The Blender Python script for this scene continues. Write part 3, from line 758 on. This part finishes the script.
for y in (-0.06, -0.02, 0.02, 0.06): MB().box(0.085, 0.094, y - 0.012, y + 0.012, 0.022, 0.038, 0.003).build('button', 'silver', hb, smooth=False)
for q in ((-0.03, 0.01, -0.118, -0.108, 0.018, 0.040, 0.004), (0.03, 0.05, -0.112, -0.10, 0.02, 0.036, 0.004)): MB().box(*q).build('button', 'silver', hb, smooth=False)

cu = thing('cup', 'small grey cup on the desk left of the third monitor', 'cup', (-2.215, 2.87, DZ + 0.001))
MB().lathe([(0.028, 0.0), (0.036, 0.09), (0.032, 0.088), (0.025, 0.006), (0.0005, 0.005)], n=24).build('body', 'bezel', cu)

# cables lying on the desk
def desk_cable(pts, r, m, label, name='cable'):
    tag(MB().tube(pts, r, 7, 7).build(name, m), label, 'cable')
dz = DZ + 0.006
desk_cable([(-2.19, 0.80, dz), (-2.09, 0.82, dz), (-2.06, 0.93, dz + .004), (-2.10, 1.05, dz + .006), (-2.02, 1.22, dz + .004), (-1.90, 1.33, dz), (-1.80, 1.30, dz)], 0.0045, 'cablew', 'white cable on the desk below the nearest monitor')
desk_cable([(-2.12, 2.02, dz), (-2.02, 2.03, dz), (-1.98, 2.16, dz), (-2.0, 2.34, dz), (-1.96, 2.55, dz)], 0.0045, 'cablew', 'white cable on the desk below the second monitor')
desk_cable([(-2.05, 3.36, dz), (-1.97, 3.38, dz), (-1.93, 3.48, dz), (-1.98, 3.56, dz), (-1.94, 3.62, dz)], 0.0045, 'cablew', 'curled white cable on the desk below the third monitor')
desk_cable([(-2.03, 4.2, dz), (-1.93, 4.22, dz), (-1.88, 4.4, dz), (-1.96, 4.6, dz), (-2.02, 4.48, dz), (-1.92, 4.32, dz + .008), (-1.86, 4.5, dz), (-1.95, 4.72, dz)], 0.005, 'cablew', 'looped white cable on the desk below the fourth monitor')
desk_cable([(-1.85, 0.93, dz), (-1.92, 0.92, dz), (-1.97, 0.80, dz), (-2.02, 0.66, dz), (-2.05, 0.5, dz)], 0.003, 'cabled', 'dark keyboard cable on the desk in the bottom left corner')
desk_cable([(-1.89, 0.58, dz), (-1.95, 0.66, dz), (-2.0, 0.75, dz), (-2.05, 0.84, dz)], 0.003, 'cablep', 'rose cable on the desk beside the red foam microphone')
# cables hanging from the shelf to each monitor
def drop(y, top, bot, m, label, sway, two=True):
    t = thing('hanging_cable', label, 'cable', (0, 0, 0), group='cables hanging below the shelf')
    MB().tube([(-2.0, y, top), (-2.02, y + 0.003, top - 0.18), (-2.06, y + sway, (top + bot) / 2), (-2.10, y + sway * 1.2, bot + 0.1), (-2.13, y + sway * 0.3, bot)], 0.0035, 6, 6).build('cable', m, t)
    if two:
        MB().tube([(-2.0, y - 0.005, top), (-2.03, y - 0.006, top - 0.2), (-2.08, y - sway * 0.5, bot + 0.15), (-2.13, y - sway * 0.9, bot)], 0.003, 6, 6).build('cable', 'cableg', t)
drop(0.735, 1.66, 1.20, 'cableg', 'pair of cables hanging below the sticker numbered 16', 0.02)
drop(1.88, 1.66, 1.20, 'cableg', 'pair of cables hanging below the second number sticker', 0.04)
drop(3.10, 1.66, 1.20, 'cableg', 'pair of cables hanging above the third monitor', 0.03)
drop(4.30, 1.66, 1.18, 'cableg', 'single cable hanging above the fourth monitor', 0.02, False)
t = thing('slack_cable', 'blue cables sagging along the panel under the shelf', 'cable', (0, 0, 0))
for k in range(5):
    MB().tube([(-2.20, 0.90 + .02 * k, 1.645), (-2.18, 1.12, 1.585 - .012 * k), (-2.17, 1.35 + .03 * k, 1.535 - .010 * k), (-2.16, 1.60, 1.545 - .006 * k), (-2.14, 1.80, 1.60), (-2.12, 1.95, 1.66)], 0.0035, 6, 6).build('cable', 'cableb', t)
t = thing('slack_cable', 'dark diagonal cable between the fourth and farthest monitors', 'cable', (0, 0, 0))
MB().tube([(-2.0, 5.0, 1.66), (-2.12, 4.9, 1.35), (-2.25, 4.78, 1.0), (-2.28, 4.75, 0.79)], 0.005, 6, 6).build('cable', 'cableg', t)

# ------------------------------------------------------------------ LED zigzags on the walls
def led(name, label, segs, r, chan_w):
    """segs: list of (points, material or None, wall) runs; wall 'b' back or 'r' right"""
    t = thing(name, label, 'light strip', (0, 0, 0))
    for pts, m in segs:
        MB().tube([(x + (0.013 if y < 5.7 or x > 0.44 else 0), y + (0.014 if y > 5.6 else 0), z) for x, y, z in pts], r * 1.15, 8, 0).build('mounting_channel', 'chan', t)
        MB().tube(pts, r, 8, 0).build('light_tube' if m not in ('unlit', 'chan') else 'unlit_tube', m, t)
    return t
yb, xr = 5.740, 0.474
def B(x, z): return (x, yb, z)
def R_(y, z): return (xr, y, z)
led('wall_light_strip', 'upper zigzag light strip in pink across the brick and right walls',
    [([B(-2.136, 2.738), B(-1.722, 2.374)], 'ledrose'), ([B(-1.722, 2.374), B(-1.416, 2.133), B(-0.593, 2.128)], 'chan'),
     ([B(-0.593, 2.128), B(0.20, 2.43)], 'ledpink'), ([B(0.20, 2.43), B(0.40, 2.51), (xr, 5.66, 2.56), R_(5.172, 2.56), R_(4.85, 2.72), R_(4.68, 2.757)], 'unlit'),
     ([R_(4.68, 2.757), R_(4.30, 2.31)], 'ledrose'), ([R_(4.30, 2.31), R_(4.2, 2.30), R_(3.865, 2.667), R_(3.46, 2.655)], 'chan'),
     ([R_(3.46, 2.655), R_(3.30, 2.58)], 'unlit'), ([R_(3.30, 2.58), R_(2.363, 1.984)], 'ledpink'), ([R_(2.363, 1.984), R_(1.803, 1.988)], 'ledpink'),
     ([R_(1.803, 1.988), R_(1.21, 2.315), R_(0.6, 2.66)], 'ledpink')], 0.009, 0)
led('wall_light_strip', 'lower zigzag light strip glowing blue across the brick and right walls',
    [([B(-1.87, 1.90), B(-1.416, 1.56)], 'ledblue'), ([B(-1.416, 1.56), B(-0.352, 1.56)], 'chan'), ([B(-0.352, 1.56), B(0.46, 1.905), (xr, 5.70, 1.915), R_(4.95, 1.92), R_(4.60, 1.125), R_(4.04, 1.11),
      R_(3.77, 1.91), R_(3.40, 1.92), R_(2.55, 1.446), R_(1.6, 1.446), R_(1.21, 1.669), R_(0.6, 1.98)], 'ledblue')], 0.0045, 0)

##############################

* TASK GOAL *
In this exercise, copy only the lines from the opening line of the material through the line where "n=24).build('body', 'bezel', cu)" appears.

* EXERCISE ANSWER *
The Blender Python script for this scene continues. Write part 3, from line 758 on. This part finishes the script.
for y in (-0.06, -0.02, 0.02, 0.06): MB().box(0.085, 0.094, y - 0.012, y + 0.012, 0.022, 0.038, 0.003).build('button', 'silver', hb, smooth=False)
for q in ((-0.03, 0.01, -0.118, -0.108, 0.018, 0.040, 0.004), (0.03, 0.05, -0.112, -0.10, 0.02, 0.036, 0.004)): MB().box(*q).build('button', 'silver', hb, smooth=False)

cu = thing('cup', 'small grey cup on the desk left of the third monitor', 'cup', (-2.215, 2.87, DZ + 0.001))
MB().lathe([(0.028, 0.0), (0.036, 0.09), (0.032, 0.088), (0.025, 0.006), (0.0005, 0.005)], n=24).build('body', 'bezel', cu)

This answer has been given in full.